Published online by Cambridge University Press: 05 June 2012
daphne There wasn't the sex in those days; we were innocent … I mean to me … the morals have gone out of life nowadays … they're living together before they're married. They're sleeping together, they're carrying on and I don't approve of it … I mean we used to go in back row in pictures and (laughs) that kind of thing, you know … it was all so simple. We're very naïve I think really.

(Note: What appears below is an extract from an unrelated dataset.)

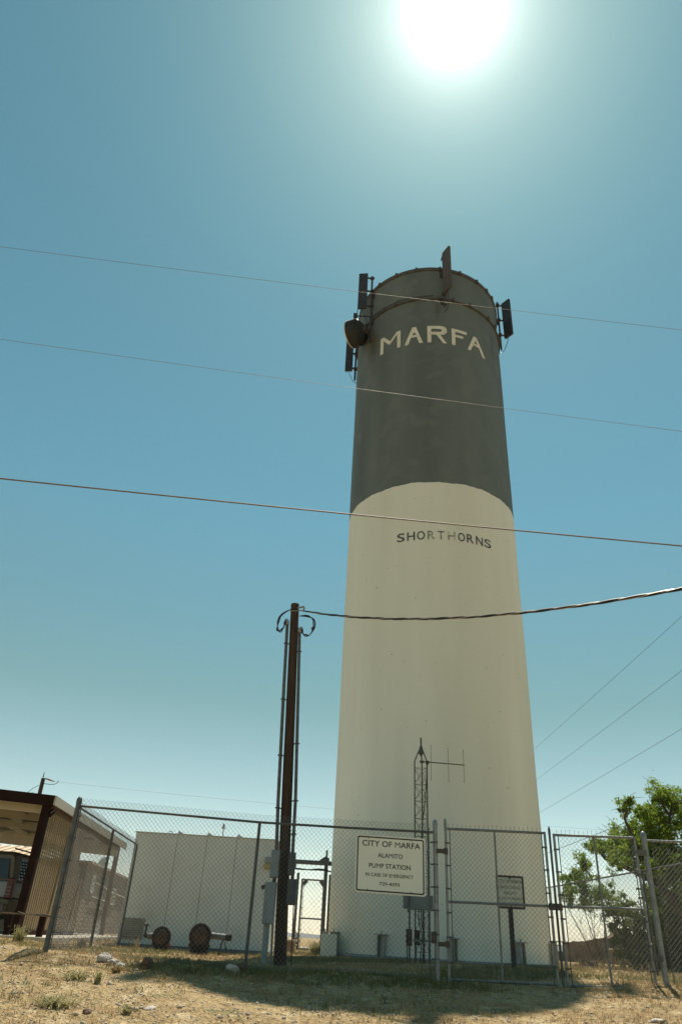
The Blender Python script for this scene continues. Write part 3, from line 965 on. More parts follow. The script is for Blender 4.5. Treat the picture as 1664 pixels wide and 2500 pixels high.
W1, H1 = 1.112, .828
MB().prism(rrect(0, W1, 0, H1, .035), 0, -.006, lambda u, v, d: sp1(u, v, d)).build('plate', 'sign_edge', s1)
MB().add([sp1(u, v, .0015) for u, v in rrect(.006, W1 - .006, .006, H1 - .006, .03)], [tuple(range(24))]).build('face', 'sign_face', s1)
mb = MB(); frame_ring(mb, rrect(.022, W1 - .022, .022, H1 - .022, .03), rrect(.042, W1 - .042, .042, H1 - .042, .018), lambda u, v: sp1(u, v, .003)); mb.build('border', 'sign_black', s1)
text_lines(s1, [('CITY OF MARFA', W1 / 2 + .01, .665, .082, .925), ('ALAMITO', W1 / 2 - .005, .508, .064, .395), ('PUMP STATION', W1 / 2 - .01, .355, .066, .655),
                ('IN CASE OF EMERGENCY', W1 / 2 - .012, .235, .048, .755), ('729-4393', W1 / 2 - .012, .115, .047, .315)], lambda u, v: sp1(u, v, .003), 'sign_black')
mb = MB()
for u, v in ((.89, .78), (.20, .78), (.20, .05), (.89, .05)):
    mb.lathe([(.008, 0), (.006, .006), (.001, .008)], sp1(u, v, .002), (0, -1, 0), 8)
mb.build('bolt', 'dark_steel', s1)['kind'] = 'stuff'
s2 = thing('notice_sign', 'small weathered CITY OF MARFA WATER STORAGE FACILITY sign on a post behind the gate', 'sign', (4.0, 17, 1.2))
def sp2(u, v, d=0.0): return (3.775 + u, 16.95 - d, 2.335 + v)
W2, H2 = .595, .63
MB().prism(rrect(0, W2, 0, H2, .03), 0, -.004, lambda u, v, d: sp2(u, v, d)).build('plate', 'sign_brown', s2)
MB().add([sp2(u, v, .002) for u, v in rrect(.03, W2 - .03, .03, H2 - .03, .02)], [tuple(range(24))]).build('face', 'sign_old', s2)
mb = MB(); frame_ring(mb, rrect(.028, W2 - .028, .028, H2 - .028, .02), rrect(.042, W2 - .042, .042, H2 - .042, .015), lambda u, v: sp2(u, v, .0045)); mb.build('border', 'sign_black', s2)
text_lines(s2, [('CITY OF MARFA', W2 / 2, .482, .066, .505), ('WATER STORAGE', W2 / 2, .372, .056, .43), ('FACILITY', W2 / 2, .268, .056, .265),
                ('IN CASE OF EMERGENCY', W2 / 2, .172, .042, .49), ('CALL 729-4393', W2 / 2, .085, .042, .36)], lambda u, v: sp2(u, v, .0045), 'sign_black', small=True)
mb = MB()
for v in (.575, .045):
    mb.lathe([(.018, 0), (.014, .012), (.002, .014)], sp2(W2 / 2, v, .004), (0, -1, 0), 8)
mb.build('bolt', 'dark_steel', s2)['kind'] = 'stuff'
mb = MB()
mb.box(4.02, 4.08, 16.985, 16.993, 1.1, 2.93)
mb.box(4.02, 4.027, 16.955, 16.985, 1.1, 2.93); mb.box(4.073, 4.08, 16.955, 16.985, 1.1, 2.93)
mb.box(3.998, 4.02, 16.954, 16.96, 1.1, 2.93); mb.box(4.08, 4.102, 16.954, 16.96, 1.1, 2.93)
mb.build('channel_post', 'dark_steel', s2)

# ------------------------------------------------------------------ pump house
sh = thing('pump_house', 'low white stuccoed pump house behind the fence', 'building', (-2.94, 21.3, 1.15))
SX = [-4.77, -3.69, -2.935, -2.165, -1.13]
SY0, SY1, SZ0, SZ1 = 20.0, 22.6, 1.27, 3.70
for a_, b_ in zip(SX[:-1], SX[1:]):
    mb = MB(); mb.box(a_ + .004, b_ - .004, SY0, SY0 + .12, SZ0, SZ1); mb.build('wall_panel', 'stucco', sh, bevel=.006)
mb = MB(); mb.box(SX[0] + .03, SX[-1] - .03, SY0 + .08, SY0 + .2, SZ0, SZ1 - .02); mb.build('seam_backing', 'stucco', sh)
mb = MB(); mb.box(SX[0], SX[0] + .12, SY0 + .122, SY1, SZ0, SZ1); mb.build('wall_panel', 'stucco', sh)
mb = MB(); mb.box(SX[-1] - .12, SX[-1], SY0 + .122, SY1, SZ0, SZ1); mb.build('wall_panel', 'stucco', sh)
mb = MB(); mb.box(SX[0], SX[-1], SY1, SY1 + .12, SZ0, SZ1); mb.build('wall_panel', 'stucco', sh)
mb = MB(); mb.box(SX[0] - .04, SX[-1] + .04, SY0 - .06, SY1 + .15, .9, SZ0 - .003); mb.build('foundation', 'foundation', sh, bevel=.01)
mb = MB(); mb.box(SX[0] - .02, SX[-1] + .02, SY0 - .02, SY1 + .14, SZ1 + .002, SZ1 + .028); roof = mb.build('roof', 'flashing', sh)
for x in SX[1:-1]:
    mb = MB(); mb.prism([(x - .01, SZ1 + .03), (x + .004, SZ1 + .10), (x + .12, SZ1 + .045), (x + .14, SZ1 + .03)], SY0 - .01, SY1, lambda u, v, d: (u, d, v)); mb.build('roof_rib', 'flashing', roof)
mb = MB(); mb.tube([(-3.97, 20.2, 3.73), (-3.96, 20.2, 3.79), (-3.90, 20.2, 3.80), (-3.88, 20.2, 3.75)], .01, 5); mb.build('lifting_eye', 'dark_steel', roof)
mb = MB()
mb.box(-4.66, -4.62, SY0 - .03, SY0 - .001, 1.36, 1.80); mb.box(-4.21, -4.17, SY0 - .03, SY0 - .001, 1.36, 1.80)
mb.box(-4.62, -4.21, SY0 - .03, SY0 - .001, 1.765, 1.80); mb.box(-4.62, -4.21, SY0 - .03, SY0 - .001, 1.36, 1.395)
vent = mb.build('vent', 'louver', sh)
mb = MB(); mb.box(-4.62, -4.21, SY0 - .006, SY0 - .002, 1.395, 1.765); mb.build('vent_shade_plate', 'shade_black', vent)  # dark plate on the wall, standing in for shade behind the slats
for k in range(8):
    z = 1.42 + k * .045
    MB().obox((-4.415, SY0 - .02, z), (.204, 0, 0), (0, .012, -.012), (0, .003, .016)).build('slat', 'louver', vent)
mb = MB(); mb.box(-1.40, -1.24, SY0 - .14, SY0 - .002, 3.16, 3.30); lamp = mb.build('wall_lamp', 'transformer_grey', sh, bevel=.02)
mb = MB(); mb.box(-1.405, -1.235, SY0 - .15, SY0 - .01, 3.03, 3.157); mb.build('lens', 'lamp_yellow', lamp, bevel=.03)
al = thing('beacon_light', 'small beacon lamp on a thin stem above the pump house roof', 'lamp', (-2.62, 20.6, 3.72))
MB().tube([(-2.62, 20.6, 3.70), (-2.63, 20.6, 3.97)], .012, 6).build('stem', 'dark_steel', al)
MB().lathe([(.05, 3.97), (.055, 4.0), (.03, 4.03), (.028, 4.08), (.018, 4.1), (.002, 4.105)], (-2.63, 20.6, 0), n=12).build('lamp_globe', 'porcelain', al, smooth=True)

# ------------------------------------------------------------------ valves
def valve(label, x, z, r, body_h, pipe_to, flange_mat, y=18.0):
    gz0 = g(x, y) - .05
    t = thing('gate_valve', label, 'valve', (x, y, gz0))
    MB().lathe([(r * .72, -.10), (r * .98, -.09), (r, -.06), (r, -.02), (r * .86, -.015), (r * .84, .05), (r * .6, .16), (r * .5, .3), (r * .48, .5)], (x, y, z), (0, -1, 0) if False else (0, 1, 0), 28).build('disc_cover', 'rust_valve', t, smooth=True)
    MB().lathe([(r * .70, -.104), (r * .66, -.125), (r * .20, -.135), (r * .18, -.17), (.002, -.172)], (x, y, z), (0, 1, 0), 24).build('cover_plate', 'rust_plate', t, smooth=True)
    MB().lathe([(r * .99, -.07), (r * 1.03, -.065), (r * 1.03, -.045), (r * .99, -.04)], (x, y, z), (0, 1, 0), 28).build('rim_band', 'rust_plate', t, smooth=True)
    mb = MB()
    for k in range(10):
        a_ = 2 * math.pi * k / 10
        mb.lathe([(.014, -.11), (.014, -.085)], (x + math.cos(a_) * r * .9, y, z + math.sin(a_) * r * .9), (0, 1, 0), 6)
    mb.build('bolt', 'rust_valve', t)['kind'] = 'stuff'
    MB().lathe([(r * .80, gz0), (r * .80, gz0 + body_h * .30), (r * .62, gz0 + body_h * .34), (r * .58, gz0 + body_h * .55), (r * .72, z - r * .4), (r * .55, z)], (x - .02, y + .12, 0), n=16).build('body', 'rust_valve', t, smooth=True)
    MB().lathe([(r * 1.0, gz0 + body_h * .30), (r * 1.0, gz0 + body_h * .38)], (x - .02, y + .12, 0), n=8).build('flange', flange_mat, t)
    mb = MB()
    for k in range(8):
        a_ = 2 * math.pi * (k + .5) / 8
        mb.lathe([(.02, gz0 + body_h * .26), (.02, gz0 + body_h * .42)], (x - .02 + math.cos(a_) * r * .86, y + .12 + math.sin(a_) * r * .86, 0), n=6)
    mb.build('flange_bolt', flange_mat, t)
    sg = 1 if pipe_to > x else -1
    MB().tube([(x + sg * r * .6, y + .1, z + .02), (pipe_to, y + .1, z)], .062, 12).build('lever_pipe', 'pipe_paint', t, smooth=True)
    return t, gz0, sg
t, z0, sg = valve('rusty brown check valve with grey arm pointing right, beside the pump house', -2.50, 1.52, .235, .62, -1.93, 'rust_valve')
MB().lathe([(.075, -.06), (.075, .06), (.05, .065), (.05, -.02)], (-1.90, 18.1, 1.525), (1, 0, 0), 14).build('end_cap', 'rust_valve', t, smooth=True)
MB().tube([(-2.02, 18.08, 1.47), (-2.10, 18.08, 1.1)], .016, 6).build('stem', 'dark_steel', t)
mb = MB(); mb.tube([(-2.0, 18.06, 1.47), (-1.96, 18.06, 1.40), (-1.93, 18.06, 1.33)], .008, 5); mb.obox((-1.93, 18.06, 1.31), (.022, 0, 0), (0, .02, 0), (0, 0, .03)); mb.build('lock', 'dark_steel', t)
t, z0, sg = valve('rusty brown valve with red flange and handle pointing left, near the louvre vent', -3.33, 1.455, .20, .55, -3.66, 'rust_red')
mb = MB(); mb.tube([(-3.66, 18.1, 1.455), (-3.73, 18.1, 1.50)], .055, 10); mb.tube([(-3.72, 18.1, 1.48), (-3.715, 18.1, 1.66)], .022, 6); mb.tube([(-3.77, 18.1, 1.665), (-3.66, 18.1, 1.665)], .016, 6)
mb.build('tee_handle', 'rust_valve', t)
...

Some historians of twentieth-century sexuality, particularly those looking at American culture, have labelled the interwar era as a period of sexual revolution, and argue that the 1920s saw the emergence of an affluent and rebellious youth culture for whom premarital virginity was no longer a moral imperative. Social historians of Britain, by contrast, particularly those studying working-class communities, have found little evidence for a British version of such a sexual revolution. They, rather, argued that sex before marriage remained taboo despite the changing leisure opportunities, increased youth affluence and independence, and the emergence of new forms of recreational ‘dating’ in dance halls and cinemas that paralleled changes across the Atlantic. These interpretations often focus on women, who are presented as fearful of pregnancy and social stigma, and restricted by sexual ignorance and inhibitions: hence it is argued that they viewed premarital sex as a dangerous, rather than pleasurable, activity which ought to be avoided.